It's not that they make more money per unit on PC - it's that they receive a larger percentage of gross on digital. That's a very subtle, but important difference.
Because if you're comparing a $60 console title to its $60 PC counterpart (or even $50), the percentages favor PC revenue. But when you start comparing $40, $30, $20 PC counterparts to their still $60-$50 console ones, then the percentages don't necessarily work out. 35%-30% of $60 is still better than 60% of $25.
And with the vast majority of console sales coming in the launch window (with the game at full price) and the vast majority of PC sales coming after the game is below $20, it becomes even less clear and distinguishable.
Lifetime sales and revenue of multi-plat AAA still generally favor console outside of notable exceptions like Skyrim.

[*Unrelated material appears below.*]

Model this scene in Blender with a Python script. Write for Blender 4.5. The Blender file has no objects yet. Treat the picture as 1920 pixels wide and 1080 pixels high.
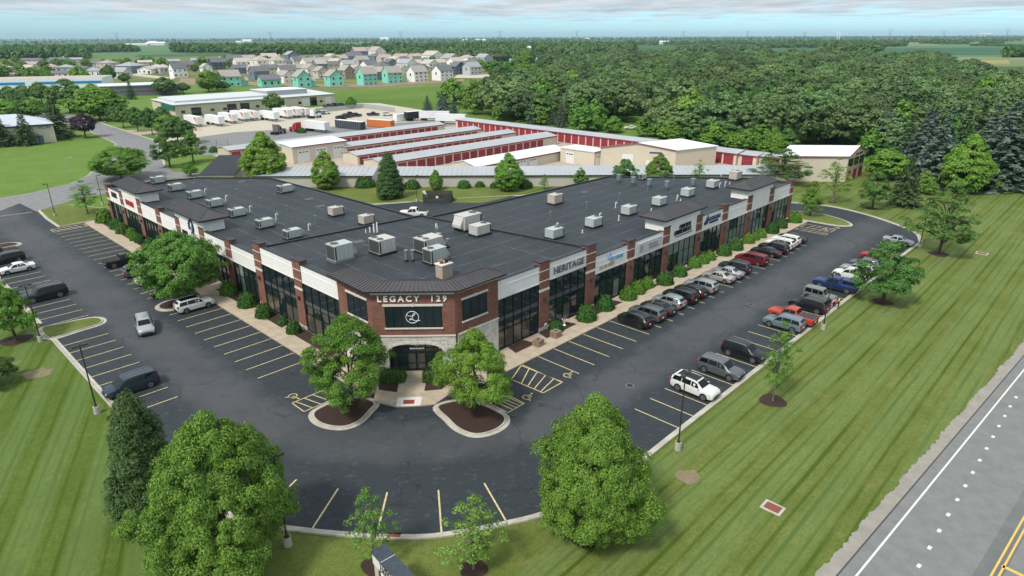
import bpy, bmesh, math, random
import numpy as np
from mathutils import Vector, Matrix
random.seed(7); np.random.seed(7)
SC = bpy.context.scene
COL = SC.collection
# ------------------------------------------------------------------ camera
FPX, PITCH, ROLL, CAMH = 1224.0, math.radians(21.07), math.radians(-0.2), 33.97
cp, sp = math.cos(PITCH), math.sin(PITCH)
_f = Vector((0, cp, -sp)); _r = Vector((1, 0, 0)); _u = Vector((0, sp, cp))
_r2 = math.cos(ROLL)*_r + math.sin(ROLL)*_u
_u2 = -math.sin(ROLL)*_r + math.cos(ROLL)*_u
cam = bpy.data.cameras.new('camera'); cam_o = bpy.data.objects.new('camera', cam); COL.objects.link(cam_o)
cam.sensor_width = 36.0; cam.lens = FPX/1920*36.0; cam.clip_start = 0.5; cam.clip_end = 60000
M = Matrix((( _r2.x, _u2.x, -_f.x, 0), (_r2.y, _u2.y, -_f.y, 0), (_r2.z, _u2.z, -_f.z, CAMH), (0, 0, 0, 1)))
cam_o.matrix_world = M
SC.camera = cam_o
# ------------------------------------------------------------------ sky, sun, exposure
SUN_EL, SUN_AZ = math.radians(52), math.radians(219)      # azimuth clockwise from +Y
world = bpy.data.worlds.new('World'); SC.world = world; world.use_nodes = True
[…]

It's 45%, by the by, and while you are correct that 45% of $60 is better than 60% of $25, there's a lot to be said for a game's long-tail sales. Developers are starting to realize that longer-lived games are a sight better than fire and forget games, especially as games transition into services.
The cost of running games-as-a-service is much higher on consoles than it is on PC, plus the PC market is more amenable to such arrangements.
There's a reason the biggest moneymakers in video gaming are almost entirely PC exclusives (TF2 has a console port, obviously).